• **What needs to be done**
An exact copy of all the data is required, with pictures left out.

• **Supplied information**
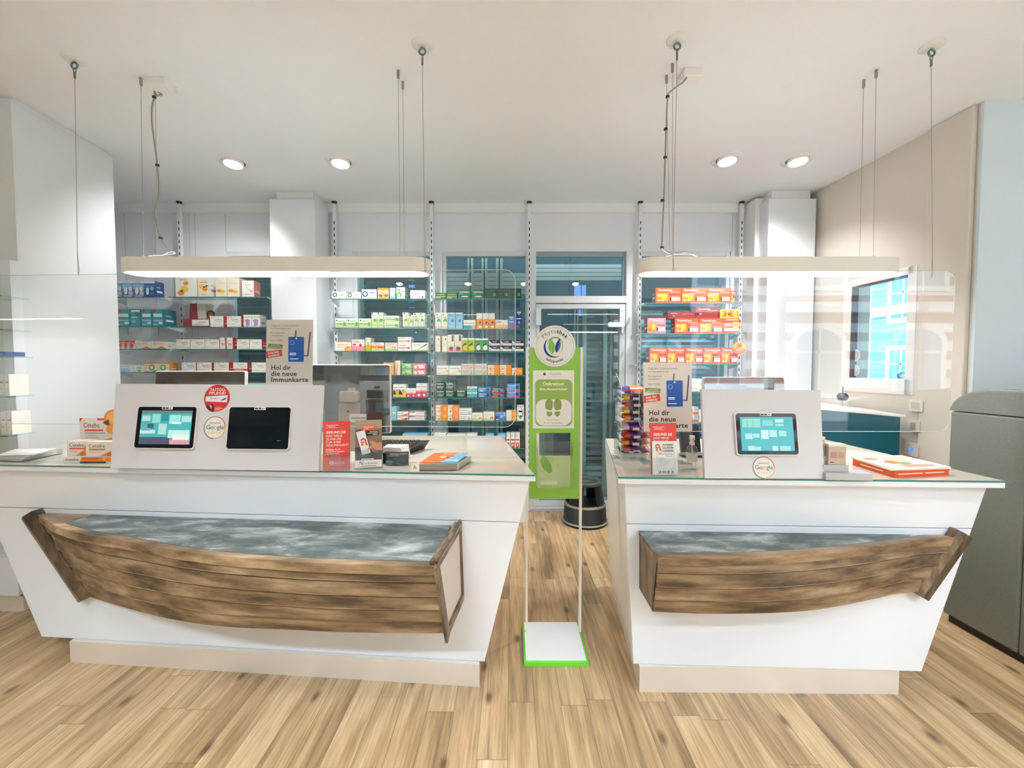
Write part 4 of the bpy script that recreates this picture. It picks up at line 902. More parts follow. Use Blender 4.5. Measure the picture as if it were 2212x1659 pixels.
tag(m.build('webcam', base=(p.x, p.y, 1.225)), 'small dark round camera on a thin stem on the glass desk', 'camera')
# low white sill bench in front of it, behind the counter
m = MB(); m.box(1.9, 2.72, 3.1, 3.6, 0, 0.74, M((214, 210, 204), 0.5)); tag(m.build('low_cabinet', bevel=0.004), 'low pale cabinet behind the right counter under the dark desk', 'cabinet')
# switches on the pilaster
def plate(px, py, w, h, label, kind, parts):
    a, z = rf.px(px, py); c = rf.p(a, z) + rf.n * 0.037; f = Fr(c, rf.u, (0, 0, 1)); f.n = rf.n
    r = T(kind, label, 'switch', c, 'switch plates on the beige wall'); m = MB(); m.prism(rrect(-w / 2, w / 2, -h / 2, h / 2, 0.006), f, 0, 0.009, M((232, 226, 214), 0.4)); m.build('cover_plate', r)
    m = MB(); parts(m, f); m.build('rocker', r)
plate(1990, 876, 0.10, 0.085, 'topmost framed plate on beige wall right of window', 'room_controller', lambda m, f: m.flat(rrect(-.032, .032, -.026, .026, .004), f, .0095, M((204, 200, 192), 0.4)))
plate(1985, 919, 0.09, 0.085, 'middle light switch on beige wall right of window', 'light_switch', lambda m, f: m.prism(rrect(-.018, .018, -.024, .024, .003), f, .009, .013, M((186, 182, 176), 0.4)))
plate(1981, 971, 0.10, 0.10, 'lowest plate with a small blue display on beige wall', 'thermostat', lambda m, f: m.flat(rrect(-.020, .016, -.014, .018, .003), f, .0095, M((90, 140, 230), 0.4, emit=0.6)))
# ------------------------------------------------------------------ wall shelving: uprights, glass shelves, medicine boxes
YF, YBK = 4.20, 4.40
ORD = ['first', 'second', 'third', 'fourth', 'fifth', 'sixth', 'seventh', 'eighth', 'ninth', 'tenth', 'eleventh', 'twelfth', 'thirteenth', 'fourteenth', 'fifteenth', 'sixteenth']
for i, (px, l) in enumerate(((396, 'far left bay end, left of white pillar'), (727, 'directly right of left pillar'), (934, 'between the two middle bays'), (1143, 'beside the green sign'), (1380, 'right of the glazed door'), (1596, 'beside the right pillar'))):
    Y = 4.42; x = (px - 1106) * Y / FPX; r = T('shelf_upright', 'white slotted shelf upright ' + l, 'upright', (x, Y, 0), 'slotted shelf uprights')
    m = MB(); m.box(x - 0.016, x + 0.016, Y, Y + 0.03, 0.02, HC - 0.02, LAM); m.build('post', r)
    m = MB(); z = 0.3
    while z < HC - 0.18: m.quad([(x - 0.005, Y - 0.0006, z), (x + 0.005, Y - 0.0006, z), (x + 0.005, Y - 0.0006, z + 0.032), (x - 0.005, Y - 0.0006, z + 0.032)], BLACK); z += 0.064
    o = m.build('slots', r); o['kind'] = 'stuff'
    m = MB(); m.lathe([(0.006, -0.05), (0.010, -0.03), (0.026, -0.012), (0.028, 0)], (x, Y + 0.014, HC), BLACK, 16); lab(m.build('ceiling_foot', r), 'black levelling foot')

CL = dict(w=(240, 238, 232), k=(30, 32, 36), g=(92, 178, 96), G=(16, 122, 98), dg=(10, 70, 62), lg=(198, 216, 150), yg=(186, 196, 40), b=(70, 130, 205), B=(24, 66, 140), lb=(140, 200, 226), t=(30, 160, 176), T=(10, 120, 140),
          o=(244, 148, 38), O=(238, 96, 52), r=(206, 48, 52), R=(156, 44, 42), p=(240, 150, 160), P=(222, 60, 110), v=(170, 140, 190), cr=(236, 226, 206), be=(214, 204, 190), y=(240, 200, 60), br=(130, 80, 70), gy=(150, 150, 150), dk=(40, 60, 66), sal=(240, 140, 120), n=(30, 44, 80), lv=(216, 214, 234), bg=(120, 30, 40), pe=(238, 184, 120))
def cl(c): return M(CL[c], 0.38)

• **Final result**
Write part 4 of the bpy script that recreates this picture. It picks up at line 902. More parts follow. Use Blender 4.5. Measure the picture as if it were 2212x1659 pixels.
tag(m.build('webcam', base=(p.x, p.y, 1.225)), 'small dark round camera on a thin stem on the glass desk', 'camera')
# low white sill bench in front of it, behind the counter
m = MB(); m.box(1.9, 2.72, 3.1, 3.6, 0, 0.74, M((214, 210, 204), 0.5)); tag(m.build('low_cabinet', bevel=0.004), 'low pale cabinet behind the right counter under the dark desk', 'cabinet')
# switches on the pilaster
def plate(px, py, w, h, label, kind, parts):
    a, z = rf.px(px, py); c = rf.p(a, z) + rf.n * 0.037; f = Fr(c, rf.u, (0, 0, 1)); f.n = rf.n
    r = T(kind, label, 'switch', c, 'switch plates on the beige wall'); m = MB(); m.prism(rrect(-w / 2, w / 2, -h / 2, h / 2, 0.006), f, 0, 0.009, M((232, 226, 214), 0.4)); m.build('cover_plate', r)
    m = MB(); parts(m, f); m.build('rocker', r)
plate(1990, 876, 0.10, 0.085, 'topmost framed plate on beige wall right of window', 'room_controller', lambda m, f: m.flat(rrect(-.032, .032, -.026, .026, .004), f, .0095, M((204, 200, 192), 0.4)))
plate(1985, 919, 0.09, 0.085, 'middle light switch on beige wall right of window', 'light_switch', lambda m, f: m.prism(rrect(-.018, .018, -.024, .024, .003), f, .009, .013, M((186, 182, 176), 0.4)))
plate(1981, 971, 0.10, 0.10, 'lowest plate with a small blue display on beige wall', 'thermostat', lambda m, f: m.flat(rrect(-.020, .016, -.014, .018, .003), f, .0095, M((90, 140, 230), 0.4, emit=0.6)))
# ------------------------------------------------------------------ wall shelving: uprights, glass shelves, medicine boxes
YF, YBK = 4.20, 4.40
ORD = ['first', 'second', 'third', 'fourth', 'fifth', 'sixth', 'seventh', 'eighth', 'ninth', 'tenth', 'eleventh', 'twelfth', 'thirteenth', 'fourteenth', 'fifteenth', 'sixteenth']
for i, (px, l) in enumerate(((396, 'far left bay end, left of white pillar'), (727, 'directly right of left pillar'), (934, 'between the two middle bays'), (1143, 'beside the green sign'), (1380, 'right of the glazed door'), (1596, 'beside the right pillar'))):
    Y = 4.42; x = (px - 1106) * Y / FPX; r = T('shelf_upright', 'white slotted shelf upright ' + l, 'upright', (x, Y, 0), 'slotted shelf uprights')
    m = MB(); m.box(x - 0.016, x + 0.016, Y, Y + 0.03, 0.02, HC - 0.02, LAM); m.build('post', r)
    m = MB(); z = 0.3
    while z < HC - 0.18: m.quad([(x - 0.005, Y - 0.0006, z), (x + 0.005, Y - 0.0006, z), (x + 0.005, Y - 0.0006, z + 0.032), (x - 0.005, Y - 0.0006, z + 0.032)], BLACK); z += 0.064
    o = m.build('slots', r); o['kind'] = 'stuff'
    m = MB(); m.lathe([(0.006, -0.05), (0.010, -0.03), (0.026, -0.012), (0.028, 0)], (x, Y + 0.014, HC), BLACK, 16); lab(m.build('ceiling_foot', r), 'black levelling foot')

CL = dict(w=(240, 238, 232), k=(30, 32, 36), g=(92, 178, 96), G=(16, 122, 98), dg=(10, 70, 62), lg=(198, 216, 150), yg=(186, 196, 40), b=(70, 130, 205), B=(24, 66, 140), lb=(140, 200, 226), t=(30, 160, 176), T=(10, 120, 140),
          o=(244, 148, 38), O=(238, 96, 52), r=(206, 48, 52), R=(156, 44, 42), p=(240, 150, 160), P=(222, 60, 110), v=(170, 140, 190), cr=(236, 226, 206), be=(214, 204, 190), y=(240, 200, 60), br=(130, 80, 70), gy=(150, 150, 150), dk=(40, 60, 66), sal=(240, 140, 120), n=(30, 44, 80), lv=(216, 214, 234), bg=(120, 30, 40), pe=(238, 184, 120))
def cl(c): return M(CL[c], 0.38)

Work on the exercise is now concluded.